Tuesday, November 1, 2011

A potpourri of tangents


And another one bites the dust.

Armenian Barbie Botox needs to take a page out of baby sister Kloe a.k.a. Kween K's book on how to choose the right marriage partner in the glitz and glam of Hellwood. But maybe she wasn't looking for that; just someone new to exploit and make a crapload of money in the process.

While I never cared much for the more popular, butt-acious middle sister, I didn't particularly despise her either. I almost felt sorry for her because it seemed like she was followed all day, everyday by unwanted cameras and eyes. But how silly of me! She wants nothing more but all the cameras and all the eyes because they somehow bring her all the money. Who needs dignity, pride, or integrity when you got enough green to fill your head.

Onto the actual real world reality though. My life has been full of mini-dramas these days, so let's switch it up and use bullet format, yeah!

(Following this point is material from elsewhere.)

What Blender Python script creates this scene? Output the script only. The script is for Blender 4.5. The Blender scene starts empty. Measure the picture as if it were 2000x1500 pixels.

  • Bachelor Uno and I had a good time on our first date and we've been e-mailing since then. He's cute, smart, nice, and totally relatable. We're supposed to go out and do something together tomorrow. If things continue and go well, we could actually be a good match.
  • Bachelor Dos and I have been on three dates. Our correspondence started out with really deep and thoughtful e-mails, which resulted in him breaking ties with his then-current lady (who he'd been seeing for about a month so it was still casual and, according to him, rocky from the start) and asking me out. He's worldy and intelligent in his own way (meaning: without a higher education), is a great cook, and adores animals and cats in particular... But I'm not feeling "the feeling" with him and I don't see anything for us long term. We haven't talked about "us" or anything, but from his actions and words I can tell that he's totally digging me. I let him kiss me goodnight after he walked me to my car in the cold last night (just some harmless closed-mouth pecks), and while they were good kisses, I probably shouldn't allow it to go any further if I'm already feeling like it's not going to work. He sent me an e-mail this afternoon since my phone hasn't been working the past few days and said some of the sweetest things... I don't think a guy I've dated has ever said such sweet things to me.
  • Rege slyly de-friended me off Facebook. What the fuck, right? What a passive aggressive dickhole! I really didn't see any reason for him to actively do that. We hadn't talked in weeks and I only stalk his profile from a secret distance like any normal person--Never have I commented publicly on anything related to him. My friend thinks that his girlfriend found out about me, but I really don't see that. I think his ego was feeling extra big that day and he thought that I wouldn't be able to handle him changing his dusty old profile picture to a fresh one of him and his blonde babe in Halloween gear. If he were all that smart or sensitive, maybe he should've thought of doing this before pictures of the happy couple had been posted frequently enough for me to feel thoroughly entertained with judgement for months! I admit that I had a mild panic attack so I sent a friendly (albeit inwardly laced with rat poison) text the day I discovered this, and he had no problem what-so-ever texting me throughout the day and night. He seems to want to meet up again and I might follow through, if only to confront him about his socially very rude and unnecessary behavior.
  • I know I owe you the juicy bits of my last encounter with Dr. Shark, but as you can see, it's been quite a busy week! Haven't talked to him since then though. The naive girl-child in me wants to believe that he's tried to text while my phone has been out of commission and might be curious/pissed/even concerned that he hasn't heard back from me, but in reality, he probably hasn't even tried to contact me therefore hasn't noticed my absence. Sigh.
Well. I'd decided to bullet my stories in order to make this post as short and sweet as possible, but it looks like I've lost that battle! Hopefully it's accomplished satisfying anyone's twisted curiosity into my twisted little life for now.